Velasquez has steamrolled everyone he’s fought and only once has gone to a decision. He won a unanimous decision over Cheick Kongo at UFC 99 in Germany last year, though his performance wasn’t enough to impress all of the critics.
Many complained that he failed to finish Kongo and that he got knocked down hard several times. “I wasn’t what I should have been that night,” Velasquez said.
White, though, was amazed that anyone would have questioned the ability of Velasquez after that fight. It was his first major test, against a far more experienced fighter, and he not only dominated – he did it in a foreign country where the bulk of the fans were supporting Kongo.
“People just don’t realize that Kongo is a striker and that’s his strength,” White said. “Yeah, he knocked Cain down, but what happened? Cain got up, slammed him down and just beat the [expletive] out of him the whole time.”

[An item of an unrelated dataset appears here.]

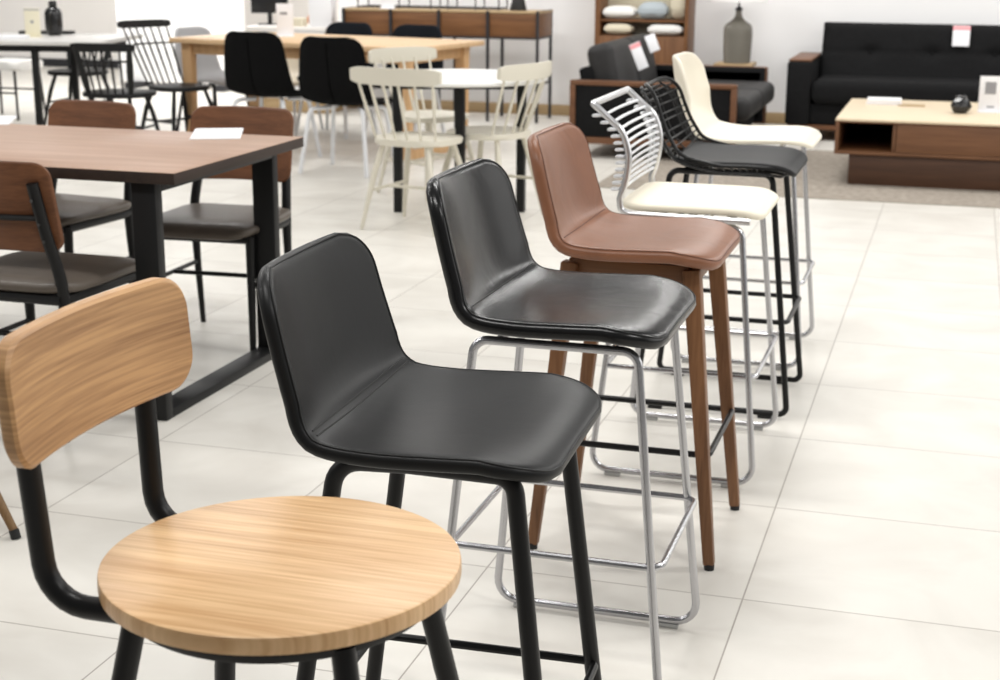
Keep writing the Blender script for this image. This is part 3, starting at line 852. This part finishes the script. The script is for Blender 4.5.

Velasquez called the Kongo fight “a learning experience.” Nogueira concurred with that, saying that as Velasquez continues to learn the sport, he’ll be even more ferocious.
“I don’t think there are a lot of guys who are asking to fight him now, but in two years, nobody will want to [fight] him,” Nogueira said. “You can see that he really wants to be good and he works at it as hard as anyone. When you have the ability he has and you work as hard as he does, you are going to turn out to be a very good fighter.”
Fighting guys such as Nogueira, Lesnar, Mir and Carwin wouldn’t seem like anyone’s idea of a great night out, but Velasquez only need harken back to his days in the watermelon patch to realize he’s in the right place at the right time.
“I love this sport and I got into it because I wanted to be the best,” he said. “These are the kinds of guys you have to fight if you want to be the best. There’s not much that [Nogueira] hasn’t done in this sport. But if you want something as badly as I want [to be great in MMA], you have to work for it and lay it all out there. And that’s what I’m doing.”